You’re at your desk even way beyond office hours every night, and you always volunteer to take on the extra grunt-work projects no one else wants to do. You are hoping that someday you boss will promote you – not necessarily.

Realize that your career can also suffer because you spend too much time on the extra projects leaving you without enough time to devote to your regular, more creative work.

The Pathetic Pushover, you are.
Throwing yourself into your job is great, but being the office “yes-man” or “yes-woman” will only get you a reputation as a wimpy worker bee. You’re acting like a slave, because you treat yourself like one.

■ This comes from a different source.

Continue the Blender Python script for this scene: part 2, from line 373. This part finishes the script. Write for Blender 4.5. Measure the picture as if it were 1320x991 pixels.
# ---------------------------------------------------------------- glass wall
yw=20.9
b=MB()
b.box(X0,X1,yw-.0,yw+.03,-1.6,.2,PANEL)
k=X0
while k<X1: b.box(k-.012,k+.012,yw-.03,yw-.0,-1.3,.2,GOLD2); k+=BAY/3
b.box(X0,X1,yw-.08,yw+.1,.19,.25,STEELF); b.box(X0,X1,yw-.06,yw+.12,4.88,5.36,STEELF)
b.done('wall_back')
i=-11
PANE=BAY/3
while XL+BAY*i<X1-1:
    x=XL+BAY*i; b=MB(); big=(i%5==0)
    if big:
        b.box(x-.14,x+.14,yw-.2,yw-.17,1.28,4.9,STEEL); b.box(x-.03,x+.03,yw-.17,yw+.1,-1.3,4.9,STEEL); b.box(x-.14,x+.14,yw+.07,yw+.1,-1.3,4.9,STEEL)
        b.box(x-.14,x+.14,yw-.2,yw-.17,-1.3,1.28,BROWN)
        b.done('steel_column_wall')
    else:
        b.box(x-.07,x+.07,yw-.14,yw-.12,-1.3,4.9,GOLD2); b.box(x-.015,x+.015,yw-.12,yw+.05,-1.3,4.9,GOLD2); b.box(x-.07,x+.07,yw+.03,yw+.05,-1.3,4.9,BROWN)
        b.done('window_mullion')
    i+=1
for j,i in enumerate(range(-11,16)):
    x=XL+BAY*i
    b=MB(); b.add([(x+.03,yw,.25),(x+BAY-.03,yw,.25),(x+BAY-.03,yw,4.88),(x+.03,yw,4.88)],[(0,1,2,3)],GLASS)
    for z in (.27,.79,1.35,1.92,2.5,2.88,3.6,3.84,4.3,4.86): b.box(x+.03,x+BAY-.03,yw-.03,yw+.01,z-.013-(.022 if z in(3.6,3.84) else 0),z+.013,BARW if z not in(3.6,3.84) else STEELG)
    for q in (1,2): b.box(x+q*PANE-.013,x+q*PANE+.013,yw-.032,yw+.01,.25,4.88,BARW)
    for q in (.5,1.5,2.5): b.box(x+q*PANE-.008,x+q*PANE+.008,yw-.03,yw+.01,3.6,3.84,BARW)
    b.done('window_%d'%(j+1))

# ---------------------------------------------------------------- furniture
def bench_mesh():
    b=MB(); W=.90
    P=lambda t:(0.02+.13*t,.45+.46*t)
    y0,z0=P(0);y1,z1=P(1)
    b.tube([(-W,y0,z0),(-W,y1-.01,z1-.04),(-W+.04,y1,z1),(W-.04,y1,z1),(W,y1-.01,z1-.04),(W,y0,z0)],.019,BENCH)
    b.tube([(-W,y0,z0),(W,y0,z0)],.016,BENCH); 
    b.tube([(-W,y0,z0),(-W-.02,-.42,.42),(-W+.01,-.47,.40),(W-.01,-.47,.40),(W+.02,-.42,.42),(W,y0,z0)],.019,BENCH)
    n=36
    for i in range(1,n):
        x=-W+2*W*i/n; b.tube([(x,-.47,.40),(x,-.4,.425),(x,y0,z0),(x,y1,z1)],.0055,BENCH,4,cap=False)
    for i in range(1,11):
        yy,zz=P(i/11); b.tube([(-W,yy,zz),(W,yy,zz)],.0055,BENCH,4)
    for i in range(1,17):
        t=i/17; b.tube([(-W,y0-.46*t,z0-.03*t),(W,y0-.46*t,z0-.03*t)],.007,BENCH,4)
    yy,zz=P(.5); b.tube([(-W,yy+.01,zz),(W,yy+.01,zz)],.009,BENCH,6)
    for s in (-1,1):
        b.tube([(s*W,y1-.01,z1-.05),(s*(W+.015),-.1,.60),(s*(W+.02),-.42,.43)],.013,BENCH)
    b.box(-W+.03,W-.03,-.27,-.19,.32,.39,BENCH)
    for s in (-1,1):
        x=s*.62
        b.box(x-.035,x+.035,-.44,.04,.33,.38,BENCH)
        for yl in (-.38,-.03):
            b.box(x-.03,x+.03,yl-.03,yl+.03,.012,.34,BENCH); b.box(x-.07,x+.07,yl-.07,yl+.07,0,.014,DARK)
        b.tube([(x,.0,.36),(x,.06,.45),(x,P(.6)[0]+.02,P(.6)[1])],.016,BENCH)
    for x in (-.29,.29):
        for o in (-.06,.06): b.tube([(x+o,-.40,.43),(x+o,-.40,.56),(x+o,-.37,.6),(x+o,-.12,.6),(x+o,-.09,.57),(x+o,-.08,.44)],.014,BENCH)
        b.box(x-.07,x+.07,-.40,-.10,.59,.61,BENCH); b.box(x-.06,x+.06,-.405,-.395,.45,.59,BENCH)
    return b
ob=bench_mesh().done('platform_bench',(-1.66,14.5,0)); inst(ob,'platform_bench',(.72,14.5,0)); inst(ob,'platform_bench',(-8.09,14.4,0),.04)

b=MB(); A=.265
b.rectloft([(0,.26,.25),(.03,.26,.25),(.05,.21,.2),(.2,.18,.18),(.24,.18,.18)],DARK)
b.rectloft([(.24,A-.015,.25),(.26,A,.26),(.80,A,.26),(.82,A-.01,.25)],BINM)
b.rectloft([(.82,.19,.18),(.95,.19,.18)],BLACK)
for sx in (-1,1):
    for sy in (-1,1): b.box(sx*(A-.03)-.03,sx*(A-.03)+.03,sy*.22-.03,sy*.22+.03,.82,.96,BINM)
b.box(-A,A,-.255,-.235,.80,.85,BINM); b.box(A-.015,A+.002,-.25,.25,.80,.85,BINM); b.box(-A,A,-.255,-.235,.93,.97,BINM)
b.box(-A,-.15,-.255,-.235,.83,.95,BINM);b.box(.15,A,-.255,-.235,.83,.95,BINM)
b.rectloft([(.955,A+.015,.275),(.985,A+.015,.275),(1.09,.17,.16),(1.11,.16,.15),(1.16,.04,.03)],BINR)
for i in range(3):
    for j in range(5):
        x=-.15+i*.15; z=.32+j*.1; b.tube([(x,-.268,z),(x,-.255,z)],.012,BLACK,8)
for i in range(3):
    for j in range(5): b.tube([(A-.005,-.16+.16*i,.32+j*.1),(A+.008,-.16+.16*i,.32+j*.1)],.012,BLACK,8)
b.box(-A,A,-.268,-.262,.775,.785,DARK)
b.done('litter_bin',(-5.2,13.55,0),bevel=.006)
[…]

As a result, your boss and co-workers may end up exploiting you, and in order to feel OK about piling you up with work, they mentally move you down on the corporate ladder to devaluate you in their minds.

The solution
Determine what your job parameters are and stick to them. It’s inevitable that you’ll be asked to do some tasks that fall outside your job description, so distinguish between promotion-worthy extra work (rolling up your sleeve and rubbing elbows with your bosses as you pitch in overtime to meet a deadline) and extra work that is lowly and mindless (spending half the morning fixing your co-worker’s printer paper jam). When you’re confronted with the latter, make it clear that those activities are the exception, not the rule. Saying, ‘It looks like it’s my turn to do double duty, but I’m glad Suzy will be taking up the slack next time’ sends the right message.

If you’re the enthusiastic type who starts nodding before the boss even opens his mouth, try buying yourself some time—and some respect. Give yourself enough time to evaluate and really think about your workload and your priorities.